A veces, a las tres, antes de entrar en
clase para iniciar la jornada de la tarde, la niña beata que yo era
y la madre Julia coincidían en la capilla del colegio, era una
capilla preciosa con murales de Durero sobre la infancia de Jesús.
Imagino que tendría unos 7 años
cuando iba a segundo de EGB. A la hora de lectura, un grupito
salíamos a leer con la madre Julia, una monjita chiquita, de familia
rica “que lo había dejado todo al escuchar la llamada de dios”
-eso decían-, dulce, silenciosa -eso recuerdo-.
Se me emociona la mirada al pensarla.
Las que salíamos a leer con Julia,
supongo que seríamos las lentas, las tímidas, -éramos seguro
“las”, porque era un colegio solo de chicas-; las que no
llevábamos el ritmo de la mayoría -al final, no he cambiado tanto,
después de todo-, las que no sabíamos leer -bueno, algo sí
cambió-. Aunque me encantaría, no recuerdo mucho; recupero el color
blanco de las paredes, la mesa redonda alrededor de la que nos
sentábamos, el hábito marrón de la tierna Julia. A veces, hasta me
recupero un poco a mí, a la niña que fui.
(Paro aquí mi recuerdo y siento que,
tal vez la vida sea una gran colmena de recuerdos que nos acercan
adonde estamos y, tal vez precisamente porque el nombre de Julia me
es tan hermoso, tengo grandes personas a mi lado, significativas, que
se llaman así.)
Les dijeron a mis padres que leyera
poesía, que eso me haría tener ritmo y cadencia a la hora de leer.

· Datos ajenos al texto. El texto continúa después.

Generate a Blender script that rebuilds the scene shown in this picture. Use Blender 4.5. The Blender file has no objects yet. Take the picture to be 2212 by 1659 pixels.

Mi padre me llevo a la librería-papelería Lucano, en la calle con
el mismo nombre. Era la librería del barrio, sus dueños: una mujer
muy amable y un hombre al que recordamos en casa por sus gafas de
gran graduación.
Y ahora sí, tengo los recuerdos como
si lo que cuento hubiera pasado ayer. Mi padre, el librero y yo de
pie junto al mostrador bajo, frente a la estantería negra con todos
los libros ordenaditos. Mi padre dice que venimos a buscar un libro
de poesía para mí. El librero me mira. Y yo digo que quiero un
libro de Quevedo. Inma. 7 años. Quevedo. Desconsuelo existencial. Lo
efímero e inconsistente de la vida. Amor más allá de la muerte.
Ya sabes, el Barroco.
¿Dónde habría oído la niña Inma
sobre Quevedo? ¿Sabía lo que significaba todo eso de lo que él
hablaba? Ni idea. El librero mira a mi padre y le dice que,
probablemente, no sea la lectura más adecuada para una niña de la
edad de la niña Inma. Mi padre me mira. Yo asiento. Mi padre en un
ataque de confianza paterna, orgullo de hija rara y complicidad, -ya
le pasaba a veces-, le dice al librero: “Sí mi hija dice Quevedo,
pues Quevedo”, o algo del estilo. Y me voy con la Antología
poética editada por austral. Solo que en ese momento no sé de
editoriales.
Hace unas noches me vino ese libro a la
cabeza, me acordaba de la portada, de la tipo, de la anécdota, de
Julia, de la mesa redonda. Pensé que las mudanzas y las cosas de la
vida, pues lo que das valor en una época tal vez en otra no fue así;
digo que pensé que lo habría regalado, perdido, probablemente no
tirado, pero que ya no estaría entre mis cosas.
Ayer, fui a ver a mi madre, a comer con
ella, a charlar. Y en la estantería, muy en primera línea, mi
libro, el libro de la niña Inma, la beata, la tímida, la que no
sabe leer. El libro de Quevedo, edición del 81.
“He estado ordenando algunas cosas”,
dice mi madre.
Y pienso que cada cual pone orden a su
manera, pero como en una colmena donde todo está conectado, cuando
ordenas el corazón, la estantería de la vida, también se ordena.